Gulf Today, Business Bureau
IDC and Microsoft hosted an exclusive webinar featuring industry experts to discuss business continuity and its challenges, as organisations in the region and around the world maintain the remote working norm. The session titled ‘Powering Through Together ‘explored the recent surge in uptake of cloud technologies and collaboration tools and urged business leaders to take a holistic approach to cybersecurity, while ensuring productivity of their workforce.
Mark Walker, Associate Vice President, Vertical Industries for IDC Middle East and Africa, delivered the opening keynote and discussed the challenges that leaders are facing during the unprecedented times, as well as the implications on businesses considering the outlook.
Business has significantly changed in terms of priorities, customer focus, and digital transformation plans across all sectors – uncertainty and risk has increased significantly. IDC research indicates that after an initial surge in IT investment in communication and collaboration solutions, focus is now on accelerating digital transformation using highly secure cloud-based platforms to deliver solutions that accommodate remote work and provide reliable, secure accessibility.
Ann Johnson, Corporate Vice President for Cybersecurity Solutions Group at Microsoft, shared her perspective on business continuity, and laid out guidance for businesses to adapt and enable secure remote work options to become more operationally resilient in short and longer term.

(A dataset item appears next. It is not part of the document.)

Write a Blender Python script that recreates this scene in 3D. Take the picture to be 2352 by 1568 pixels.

“Cybersecurity provides the underpinning to operational resilience and business continuity as more organizations adapt to enabling secure remote work options, whether in the short or longer term,” said Johnson. “Cloud technology and artificial intelligence help unlock new capabilities to extend the power across endpoints, networks, data, applications, and infrastructure to improve productivity and collaboration as we must also be empathetic to the end user experience during times of constant disruption.”

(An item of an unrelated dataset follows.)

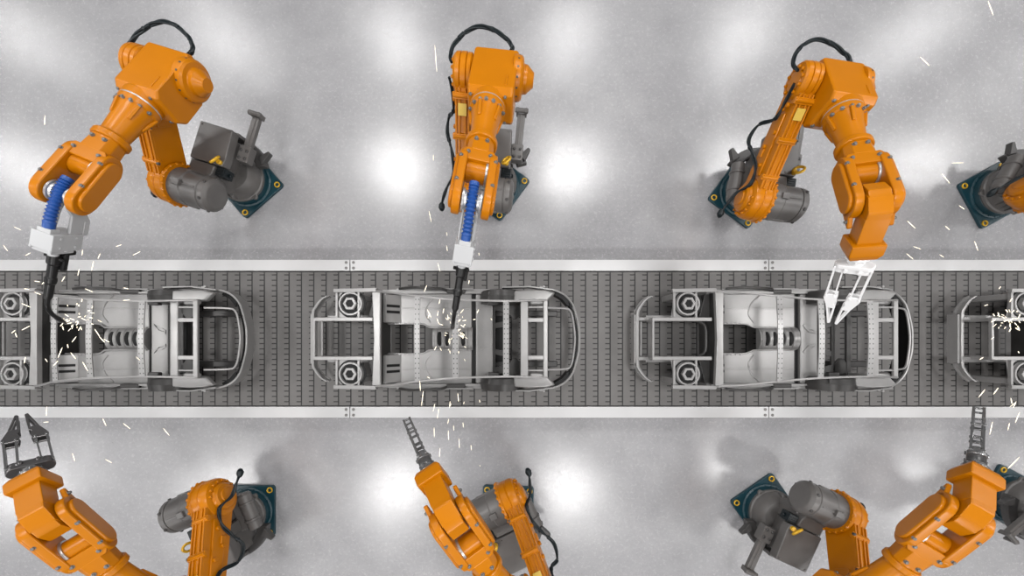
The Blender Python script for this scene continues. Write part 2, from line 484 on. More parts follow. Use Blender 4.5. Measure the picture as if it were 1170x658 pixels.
# elbow block and forearm, frame at the elbow axis, x along the forearm
sil = [(-0.25, -0.02), (-0.25, 0.18), (-0.20, 0.24), (0.54, 0.24), (0.61, 0.17), (0.61, -0.20), (0.50, -0.31), (0.10, -0.31)]
bm = bmesh.new()
def block_profile(inset):
    return sil
b = MB()
ys = [(-0.265, 0.93), (-0.24, 1.0), (0.30, 1.0), (0.325, 0.93)]
bmv = bmesh.new(); rows = []
for y, k in ys:
    rows.append([bmv.verts.new(((x - 0.16) * k + 0.16, y, z * (0.5 + k / 2))) for x, z in sil])
n = len(sil)
for i in range(3):
    for k in range(n):
        bmv.faces.new((rows[i][k], rows[i][(k + 1) % n], rows[i + 1][(k + 1) % n], rows[i + 1][k]))
bmv.faces.new(rows[0]); bmv.faces.new(rows[3][::-1])
bmesh.ops.recalc_face_normals(bmv, faces=bmv.faces)
bmesh.ops.bevel(bmv, geom=[e for e in bmv.edges if e.calc_face_angle(0) > R(12)], offset=0.012, offset_type='OFFSET', segments=2, profile=0.5, affect='EDGES', clamp_overlap=True)
b.add_bm(bmv)
b.box(0.30, 0.50, 0.20, 0.23, 0.21, 0.25, 0.01, 2)
b.cyl(-0.29, -0.24, 0.035, 'x', org=(0, 0.08, 0.1), n=14)
ME['elbow_block'] = b.mesh('elbow_block', 'orange')
b = MB().lathe([(-0.26, 0.2), (-0.29, 0.245), (-0.335, 0.245), (-0.345, 0.228), (-0.355, 0.25), (-0.42, 0.25), (-0.43, 0.232), (-0.44, 0.25), (-0.49, 0.245), (-0.52, 0.22), (-0.525, 0.17), (-0.515, 0.15), (-0.53, 0.14), (-0.54, 0.05)], 'y', n=44)
ME['elbow_hub'] = b.mesh('elbow_hub', 'orange')
b = MB().lathe([(0.26, 0.22), (0.275, 0.275), (0.30, 0.28), (0.375, 0.265), (0.40, 0.24), (0.41, 0.185), (0.42, 0.175), (0.46, 0.17), (0.53, 0.105), (0.55, 0.09), (0.55, 0.03)], 'y', n=44)
ME['elbow_cap'] = b.mesh('elbow_cap', 'orange')
b = MB().lathe([(0.50, 0.22), (0.55, 0.225), (0.56, 0.232), (0.655, 0.232), (0.66, 0.222), (0.675, 0.222), (0.68, 0.230), (0.75, 0.225), (0.765, 0.20), (0.90, 0.175), (1.20, 0.15), (1.23, 0.155), (1.245, 0.185), (1.26, 0.196), (1.315, 0.196), (1.33, 0.185), (1.335, 0.155), (1.40, 0.15)], 'x', (0, 0, A3), n=48)
for a in (20, 90, 160, 230, 310):
    b.prism([(0.70, 0.20), (0.98, 0.15), (0.98, 0.188), (0.75, 0.235)], 'y', -0.02, 0.02, 0.008, 1, mtx=Tr(0, 0, A3) @ Rt(R(a - 90 + 20), 'X'))
ME['forearm'] = b.mesh('forearm', 'orange')
ME['seal'] = MB().lathe([(0.658, 0.2), (0.658, 0.227), (0.677, 0.227), (0.677, 0.2)], 'x', (0, 0, A3), n=48).mesh('seal_ring', 'greymetal')
# fork: frame at the wrist centre, x along forearm (rolled)
oct0 = [(-0.15, -0.08), (-0.15, 0.08), (-0.09, 0.15), (0.09, 0.15), (0.15, 0.08), (0.15, -0.08), (0.09, -0.15), (-0.09, -0.15)]
b = MB().prism(oct0, 'x', -0.86, -0.62, 0.015, 2, scale1=1.1)
b.prism([(-0.64, -0.16), (-0.64, 0.16), (-0.54, 0.225), (-0.46, 0.225), (-0.46, -0.225), (-0.54, -0.225)], 'z', -0.155, 0.16, 0.015, 2)
b.cyl(-0.14, 0.14, 0.125, 'y', org=(-0.42, 0, 0), n=32)
ME['fork_base'] = b.mesh('fork_base', 'orange')
ME['fork_seal'] = MB().lathe([(0.10, 0.10), (0.10, 0.145), (0.128, 0.145), (0.128, 0.10)], 'y', (-0.42, 0, 0), n=32).mesh('fork_seal', 'greymetal')
def stadium_xz(x0, x1, r, n=12):
    p = [(x0 + r * math.cos(R(90 + 180 * k / n)), r * math.sin(R(90 + 180 * k / n))) for k in range(n + 1)]
    return p + [(x1 + r * math.cos(R(-90 + 180 * k / n)), r * math.sin(R(-90 + 180 * k / n))) for k in range(n + 1)]
for sg, nm in ((1, 'L'), (-1, 'R')):
    y0, y1, y2 = 0.125 * sg, 0.22 * sg, 0.26 * sg
    b = MB().prism(stadium_xz(-0.50, 0.0, 0.178), 'y', min(y0, y1), max(y0, y1), 0.02, 3)
    b.prism(stadium_xz(-0.47, -0.02, 0.135), 'y', min(y1 - 0.01 * sg, y2), max(y1 - 0.01 * sg, y2), 0.02, 3)
    ME['prong' + nm] = b.mesh('fork_prong', 'orange')
for nm, y0, y1 in (('lugL', 0.17, 0.22), ('lugR', -0.22, -0.17)):
    ME[nm] = MB().prism([(-0.06, -0.165), (0.10, -0.02), (0.25, -0.15), (0.24, -0.18)], 'y', y0, y1, 0.01, 1).mesh('wrist_lug', 'orange')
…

Microsoft has been a frontrunner in empowering organisations to adopt remote working solutions while implementing the right security measures. The AI capabilities built into Microsoft Security tools are trained on 8 trillion daily threat signals backed by insights from 3,500 security experts. Custom algorithms and machine learning models make, and learn from, billions of queries every day. And as a result, Microsoft Security solutions help identify and respond to threats 50 per cent faster, as well as automate 97 per cent of the routine tasks that occupied defenders’ valuable time.
During the webinar, Microsoft experts from the Middle East and Africa highlighted key security strategies that can help organizations in improving their security posture. Mina Nagy, Azure Security Lead shared best practices for security professionals on how an organisation can enable security and management for their remote workforce. And Mehmet Uner, Services Strategy Lead discussed ways that can allow secured access to cloud and on-premises applications with ease of modern management capabilities for all devices.
The session also hosted a panel discussion with participants from the Financial services industry. Yuri Misnik, Group Technology Office at First Abu Dhabi Bank (FAB) shared insights on the strategy put in place while implementing remote working procedures.
“Security of our customers and their data is our top priority. Our model is one of continuous improvement across all functions of the Group, this discipline that gives us confidence that we will stay one step ahead of the emerging threats and determined adversaries, ” concluded Misnik.
Microsoft enables digital transformation for the era of an intelligent cloud and an intelligent edge. Its mission is to empower every person and every organisation on the planet to achieve more. Microsoft opened its Dubai-based headquarters in 1991, which, today, oversees operations across the region.